Watching the current trends in American politics, I'm of the belief that America swings like a pendulum do and that for the near term it is swinging in a direction favorable to my beliefs and those of my fellow conservatives.

However, (isn't there always a big however?) I am becoming concerned with the apparent euphoria with which far too many conservatives seem to be viewing the coming mid-term elections. Too many of them seem to be thinking that Republicans and conservatives are being handed a carte-blanche mandate to take this country off on a hard-right course, 180 degrees from Obama's socialist vision. My belief is that those who think this way are just as short-sighted as former Republican speaker-of-the-house, Tom DeLay, who thought he had an endless mandate to shove hard-right Republican policies down the throats of his Democrat colleagues and their faithful constituents. I said at the time that the man was an improvident fool and events have proven me right.

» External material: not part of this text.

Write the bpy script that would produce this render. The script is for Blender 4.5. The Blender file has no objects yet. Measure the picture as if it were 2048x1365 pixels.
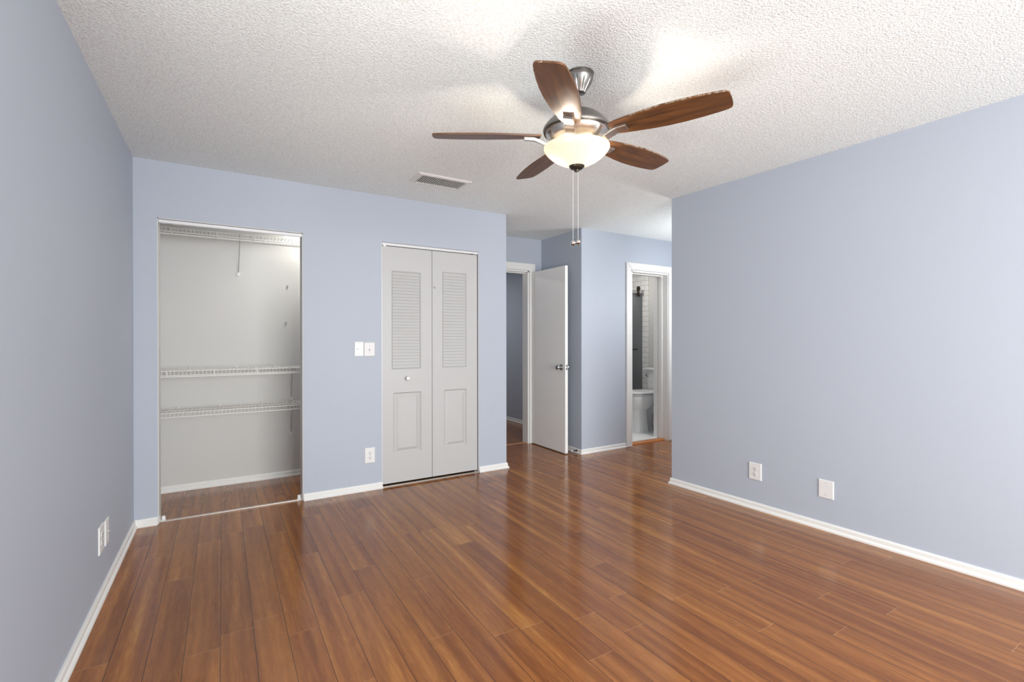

Now, at a time where I am again concerned that too many of us on the right may misinterpret the current societal heaves and groans, comes a spokesman far more capable than I, and most certainly a voice of conservatism with a far larger soapbox, to counsel caution.

Michael Medved, in a column published in U.S.A. Today says this:

Yes, the Democrats miscalculated by underestimating the deeply conservative nature of the American people, but the Republicans may yet miscalculate themselves by interpreting that conservatism as ideological rather than temperamental.

The public wants pragmatic, commonsense, problem-solving leadership more than purist dogmatism of the right or the left. Voters don't yearn for stirring 10-point programs, or radical readjustments of governmental institutions, or definitive demonization and defeat of opponents.

We're conservative in a deeper sense -liking the lives we've built for ourselves and wanting to conserve them from unwelcome interference by overreaching change agents or ideologues. The party that connects with these wholesome, optimistic, emphatically practical instincts most effectively (and respectfully) will not only make big gains in November, but also may soon begin to build the durable governing majority that has been missing in our politics for nearly 30 years.

If you don't take away another thought from those three short paragraphs, you should take to heart this one sentence:

The public wants pragmatic, commonsense, problem-solving leadership more than purist dogmatism of the right or the left.

If aspiring Republican politicians and their supporters will keep that thought foremost in their minds and foremost in their campaigns between now and November 2d, we conservatives will find ourselves in a position to enact (and repeal) the kinds of legislative programs that ensure we give the American majority exactly what it wants, all while returning this republic to her conservative, constitutional roots. God bless America.